A gente espera que essas atitudes do governo do estado possam abrir um pouco mais o olho do Governo Federal, porque o Governo Federal está dando uma ajuda muito tímida para a questão migratória aqui em Roraima. Tem aqui o Exército com a Força Tarefa Humanitária, os milhões [de reais] todos no Ministério da Defesa, mas que atende nos abrigos cerca de 10% da população migrante e refugiada no Estado de Roraima, então atende uma população muito pequena. Essas atitudes do Governo do Estado, mais do que efetivá-las em si são para importunar ou provocar o Governo Federal a dar mais atenção, ou seja, subsidiar economicamente o setor da saúde, da educação, da segurança e outros fundamentais da vida da população brasileira e também dos migrantes.
Como tem acontecido o encaminhamento e a interiorização de famílias venezuelanas? E o acesso a trabalho e melhores condições tem sido promovido de que forma e por quem?
Um dos principais pontos do projeto do Governo Federal, através do Ministério da Defesa, com a Força Tarefa Humanitária comandada pelas Forças Armadas, sobretudo o Exército, é realmente a interiorização de pessoas e famílias venezuelanas nos demais estados no Brasil. É um trabalho que começou, mas, até o dia de hoje foram interiorizadas pouco mais de 800 pessoas. O que se concluiu é que está sendo uma interiorização muito lenta, talvez por falta de abertura dos estados e municípios em acolher e prontificar para viabilizar trabalho e fonte de renda para os venezuelanos em suas localidades. De tal maneira que o processo de interiorização não está sendo a contento. Na questão de trabalho e melhores condições, aqueles que estão em Boa Vista procuram através de trabalhos informais, muitos empresários, pequenos empresários, muitas famílias, muitos sitiantes estão possibilitando trabalho e geração de renda para os migrantes.

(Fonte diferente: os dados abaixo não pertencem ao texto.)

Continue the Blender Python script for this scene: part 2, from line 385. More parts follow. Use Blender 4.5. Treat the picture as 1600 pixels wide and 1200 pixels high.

A gente tem até reconhecido e valorizado todas as pessoas, instituições e empresas que têm gerado emprego e oferecido oportunidade de renda para a população migrante, sem esquecer, evidentemente, também as necessidades de brasileiros e brasileiras à luz de tanto desemprego em nossa nação.
Estamos com vários projetos e parcerias na tentativa de provocar ou construir algo no campo da geração de renda, mas ainda não temos nada efetivado. O que se depende é da boa vontade das pessoas que podem oferecer oportunidade de emprego e aí uma oportunidade de geração de renda. Em vários serviços, inclusive na diocese, temos oferecido vaga de trabalho para os venezuelanos que estão aí com qualificação para o mercado de trabalho.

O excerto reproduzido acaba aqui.